Find the smallest number which when multiplied by 9 gives the product as 1 followed by a certain number of 7s only.
Aptitude
Number System
Difficulty: Medium
Choose an option
-
A1975
-
B18753
-
C19763
-
D19753
Answer
Correct Answer: 19753
Explanation
### Concept & Logic
We are looking for a multiplier that produces a number of the format $1777\dots7$, which is a multiple of 9. The divisibility rule for 9 dictates that the sum of the digits of a number must be a multiple of 9 for the entire number to be divisible by 9.
### Step-by-Step Solution
- **Calculation / Deduction:** Let the number of 7s be $n$. The sum of the digits is $1 + 7n$.
- Test values for $n$ to find the smallest sum that is a multiple of 9:
- $n = 1$: Sum = $1 + 7 = 8$
- $n = 2$: Sum = $1 + 14 = 15$
- $n = 3$: Sum = $1 + 21 = 22$
- $n = 4$: Sum = $1 + 28 = 29$
- $n = 5$: Sum = $1 + 35 = 36$
- 36 is divisible by 9. Therefore, the smallest valid product requires five 7s, making the number 177777.
- To find the multiplier (the original number), divide the product by 9:
$$ 177777 \div 9 = 19753 $$
### Exam Strategy & Shortcut
Alternatively, use option elimination. Multiply the given options by 9 and check the last few digits.

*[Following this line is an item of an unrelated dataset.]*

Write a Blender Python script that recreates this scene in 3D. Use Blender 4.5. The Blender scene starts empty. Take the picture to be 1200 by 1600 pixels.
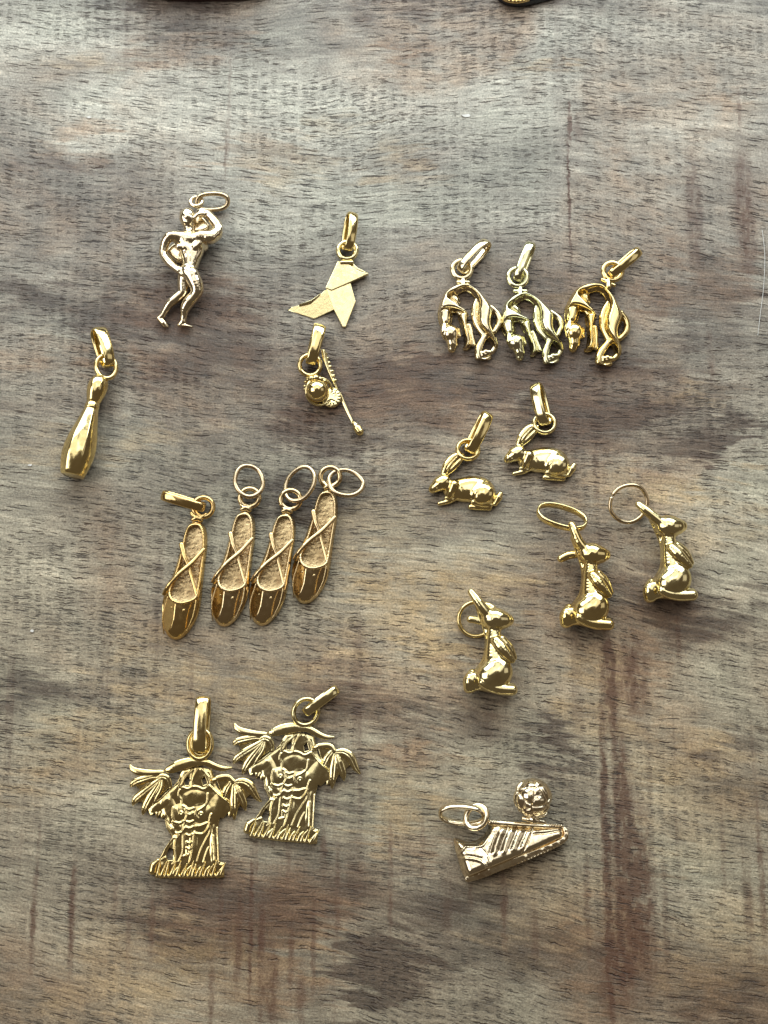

$19753 \times 9$: $3 \times 9 = 27$ (ends in 7). $5 \times 9 + 2 = 47$ (ends in 7). This confirms the sequence of 7s without having to find the large target number first.
### Common Pitfall
A frequent error is successfully identifying the target number (177777) but selecting it as the answer (if it were an option). The question asks for the *smallest number which when multiplied*, meaning you must find the multiplier by dividing by 9.
### Final Answer
Therefore, the correct answer is **19753**.